A response to a growing teenage pregnancy crisis needs urgent justice-centered intervention, according to Build One SA. File photo.
Image: Gallo Images/Thinkstock

A response to the growing teenage pregnancy crisis should be multifaceted, but there is a need to drive an urgent justice-centred intervention as sexual crimes have taken place against children.

This is according to Build One SA (Bosa) deputy leader Nobuntu Hlazo-Webster, who called for an urgent report on the prosecution rate for statutory rape over five years.

Her sentiments follow a report by the Free State health department which revealed that about 150 girls aged 10 to 14 had given birth over the past five months in the province.

“This is an alarming figure, but it is no less alarming than the Gauteng department of health’s August 2021 report about 23,000 teenage pregnancies in that year. That these figures do not spark nationwide outrage is indicative of the tolerance South Africans have built against statutory rape of young girls,” she said.
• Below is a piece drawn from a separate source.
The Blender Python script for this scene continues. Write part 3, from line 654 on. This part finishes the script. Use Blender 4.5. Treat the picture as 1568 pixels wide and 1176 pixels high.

Hlazo-Webster said it is a burgeoning crisis which has health and socioeconomic implications, and negative effects on the education of girl children in particular.

“But most importantly, many of these pregnancies are consequences of sexual crimes, rape and statutory rape which routinely go unpunished. Girls are being violated every day. The perpetrators are often trusted figures in these young girls’ lives.”

She said when children fall pregnant, it is a gross violation and an injustice.

No self-respecting society should normalise such events, she said. “Nor should any society claim to live the values of ubuntu while blaming children for actions initiated by predators.

“The quality of any society is reflected by the safety and security of its most vulnerable members.”

Hlazo-Webster said her party proposed these solutions:

  • There must be prosecutions. In communities where ubuntu is revived, perpetrators will be exposed.
  • Education about consent must be delivered in communities, especially rural communities with the highest teenage pregnancy numbers.
  • Healthcare must be accessible and democratised for rural girls.
  • The laws on sexual consent must be changed to better protect children. Power dynamics exist even between children of different ages, and this must be accounted for.
  • A collaborative response policy approach is needed from the departments of health, education, social development and police to determine what interventions have been put in place by any of these departments in response to the crisis, which has been growing over the past five years.

She said they would approach police minister Bheki Cele to request a comprehensive update on the state of arrests and prosecutions of those accused of statutory rape over the past five years.